[Exercise aim]:
Of the records that follow, copy only the lines from the line containing "The Blender Python" to the line containing "g = MB(); g.tube([(PX, PY", both included, exactly as written.

━━━━━ Supplied material

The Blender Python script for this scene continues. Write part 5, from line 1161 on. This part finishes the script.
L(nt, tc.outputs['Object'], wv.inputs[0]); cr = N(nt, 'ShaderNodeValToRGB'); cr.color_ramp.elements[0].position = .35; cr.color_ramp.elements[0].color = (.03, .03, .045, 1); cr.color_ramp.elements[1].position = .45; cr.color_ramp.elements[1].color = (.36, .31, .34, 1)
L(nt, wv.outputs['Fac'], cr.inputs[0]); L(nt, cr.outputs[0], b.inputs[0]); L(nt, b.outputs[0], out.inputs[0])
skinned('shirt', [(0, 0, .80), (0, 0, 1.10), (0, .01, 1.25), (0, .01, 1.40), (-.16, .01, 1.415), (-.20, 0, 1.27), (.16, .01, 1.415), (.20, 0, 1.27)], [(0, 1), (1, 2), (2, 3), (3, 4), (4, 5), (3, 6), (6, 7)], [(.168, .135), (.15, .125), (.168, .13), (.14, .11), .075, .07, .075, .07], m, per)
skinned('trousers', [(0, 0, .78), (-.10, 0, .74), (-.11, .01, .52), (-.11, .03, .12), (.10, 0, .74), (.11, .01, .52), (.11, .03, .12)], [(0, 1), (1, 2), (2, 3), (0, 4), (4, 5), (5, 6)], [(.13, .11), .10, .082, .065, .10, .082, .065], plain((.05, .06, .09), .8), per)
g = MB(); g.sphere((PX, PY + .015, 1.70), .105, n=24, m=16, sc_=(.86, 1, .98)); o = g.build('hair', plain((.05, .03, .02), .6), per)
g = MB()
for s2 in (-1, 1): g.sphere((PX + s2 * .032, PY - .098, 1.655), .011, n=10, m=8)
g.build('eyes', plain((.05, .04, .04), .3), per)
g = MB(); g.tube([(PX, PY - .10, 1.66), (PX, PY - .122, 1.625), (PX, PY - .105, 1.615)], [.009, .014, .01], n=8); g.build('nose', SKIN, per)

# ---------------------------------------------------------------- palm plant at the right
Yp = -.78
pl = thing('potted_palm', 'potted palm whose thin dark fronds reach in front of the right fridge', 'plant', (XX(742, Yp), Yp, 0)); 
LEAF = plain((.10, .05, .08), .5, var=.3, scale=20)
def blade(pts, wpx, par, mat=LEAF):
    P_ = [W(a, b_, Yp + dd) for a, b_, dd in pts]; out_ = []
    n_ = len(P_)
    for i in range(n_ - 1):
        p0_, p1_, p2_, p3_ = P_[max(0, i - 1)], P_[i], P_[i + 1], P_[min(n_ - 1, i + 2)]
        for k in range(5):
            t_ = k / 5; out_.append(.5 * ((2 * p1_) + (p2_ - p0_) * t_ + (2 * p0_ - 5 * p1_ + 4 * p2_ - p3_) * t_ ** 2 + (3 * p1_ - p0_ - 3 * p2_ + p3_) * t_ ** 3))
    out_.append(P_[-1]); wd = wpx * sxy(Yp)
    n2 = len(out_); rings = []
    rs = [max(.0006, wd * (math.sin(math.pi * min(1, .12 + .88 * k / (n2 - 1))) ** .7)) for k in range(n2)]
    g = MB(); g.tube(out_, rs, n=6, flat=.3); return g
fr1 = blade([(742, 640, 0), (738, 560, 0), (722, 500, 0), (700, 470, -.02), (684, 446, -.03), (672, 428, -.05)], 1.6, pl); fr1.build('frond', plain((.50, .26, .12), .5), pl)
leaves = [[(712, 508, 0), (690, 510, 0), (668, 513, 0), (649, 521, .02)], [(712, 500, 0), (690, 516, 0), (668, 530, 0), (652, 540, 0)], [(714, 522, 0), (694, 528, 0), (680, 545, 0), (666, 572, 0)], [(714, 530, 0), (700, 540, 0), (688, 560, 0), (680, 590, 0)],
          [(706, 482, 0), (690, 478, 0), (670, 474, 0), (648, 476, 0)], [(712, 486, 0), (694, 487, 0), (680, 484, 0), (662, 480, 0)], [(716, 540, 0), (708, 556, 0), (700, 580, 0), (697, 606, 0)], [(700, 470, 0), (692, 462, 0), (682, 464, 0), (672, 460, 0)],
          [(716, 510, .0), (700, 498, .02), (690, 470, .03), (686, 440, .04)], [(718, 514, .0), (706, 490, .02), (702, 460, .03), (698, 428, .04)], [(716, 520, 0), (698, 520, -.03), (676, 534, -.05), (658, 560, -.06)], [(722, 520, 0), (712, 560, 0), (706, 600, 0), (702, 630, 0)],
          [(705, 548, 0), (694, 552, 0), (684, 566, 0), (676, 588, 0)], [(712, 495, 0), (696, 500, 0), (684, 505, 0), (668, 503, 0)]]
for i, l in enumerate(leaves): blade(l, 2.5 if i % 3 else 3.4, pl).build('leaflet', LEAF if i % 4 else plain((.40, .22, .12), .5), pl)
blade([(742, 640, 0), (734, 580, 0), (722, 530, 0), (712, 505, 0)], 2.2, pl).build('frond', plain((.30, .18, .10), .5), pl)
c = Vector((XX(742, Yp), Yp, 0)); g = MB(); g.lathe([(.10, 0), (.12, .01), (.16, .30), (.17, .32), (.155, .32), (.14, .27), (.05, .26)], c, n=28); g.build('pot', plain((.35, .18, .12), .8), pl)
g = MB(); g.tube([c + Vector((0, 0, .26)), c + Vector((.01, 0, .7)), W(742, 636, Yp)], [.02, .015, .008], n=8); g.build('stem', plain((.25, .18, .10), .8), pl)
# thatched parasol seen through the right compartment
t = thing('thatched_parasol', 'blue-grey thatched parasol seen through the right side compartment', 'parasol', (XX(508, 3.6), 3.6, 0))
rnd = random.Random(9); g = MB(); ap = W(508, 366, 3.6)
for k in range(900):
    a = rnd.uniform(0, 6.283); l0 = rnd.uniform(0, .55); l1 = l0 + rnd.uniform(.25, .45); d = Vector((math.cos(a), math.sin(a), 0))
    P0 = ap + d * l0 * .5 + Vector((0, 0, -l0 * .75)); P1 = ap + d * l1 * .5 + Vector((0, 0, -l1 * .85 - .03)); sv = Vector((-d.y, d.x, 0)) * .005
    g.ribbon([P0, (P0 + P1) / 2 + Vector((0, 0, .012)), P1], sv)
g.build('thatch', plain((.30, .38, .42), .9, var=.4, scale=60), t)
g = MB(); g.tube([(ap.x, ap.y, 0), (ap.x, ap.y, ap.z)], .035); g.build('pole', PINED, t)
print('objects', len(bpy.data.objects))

━━━━━━━━━━
━━━━━ Supplied material

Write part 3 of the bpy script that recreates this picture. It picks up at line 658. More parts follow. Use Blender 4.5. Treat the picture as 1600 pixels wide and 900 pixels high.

━━━━━━━━━━

[Reply to the exercise]:
The Blender Python script for this scene continues. Write part 5, from line 1161 on. This part finishes the script.
L(nt, tc.outputs['Object'], wv.inputs[0]); cr = N(nt, 'ShaderNodeValToRGB'); cr.color_ramp.elements[0].position = .35; cr.color_ramp.elements[0].color = (.03, .03, .045, 1); cr.color_ramp.elements[1].position = .45; cr.color_ramp.elements[1].color = (.36, .31, .34, 1)
L(nt, wv.outputs['Fac'], cr.inputs[0]); L(nt, cr.outputs[0], b.inputs[0]); L(nt, b.outputs[0], out.inputs[0])
skinned('shirt', [(0, 0, .80), (0, 0, 1.10), (0, .01, 1.25), (0, .01, 1.40), (-.16, .01, 1.415), (-.20, 0, 1.27), (.16, .01, 1.415), (.20, 0, 1.27)], [(0, 1), (1, 2), (2, 3), (3, 4), (4, 5), (3, 6), (6, 7)], [(.168, .135), (.15, .125), (.168, .13), (.14, .11), .075, .07, .075, .07], m, per)
skinned('trousers', [(0, 0, .78), (-.10, 0, .74), (-.11, .01, .52), (-.11, .03, .12), (.10, 0, .74), (.11, .01, .52), (.11, .03, .12)], [(0, 1), (1, 2), (2, 3), (0, 4), (4, 5), (5, 6)], [(.13, .11), .10, .082, .065, .10, .082, .065], plain((.05, .06, .09), .8), per)
g = MB(); g.sphere((PX, PY + .015, 1.70), .105, n=24, m=16, sc_=(.86, 1, .98)); o = g.build('hair', plain((.05, .03, .02), .6), per)
g = MB()
for s2 in (-1, 1): g.sphere((PX + s2 * .032, PY - .098, 1.655), .011, n=10, m=8)
g.build('eyes', plain((.05, .04, .04), .3), per)
g = MB(); g.tube([(PX, PY - .10, 1.66), (PX, PY - .122, 1.625), (PX, PY - .105, 1.615)], [.009, .014, .01], n=8); g.build('nose', SKIN, per)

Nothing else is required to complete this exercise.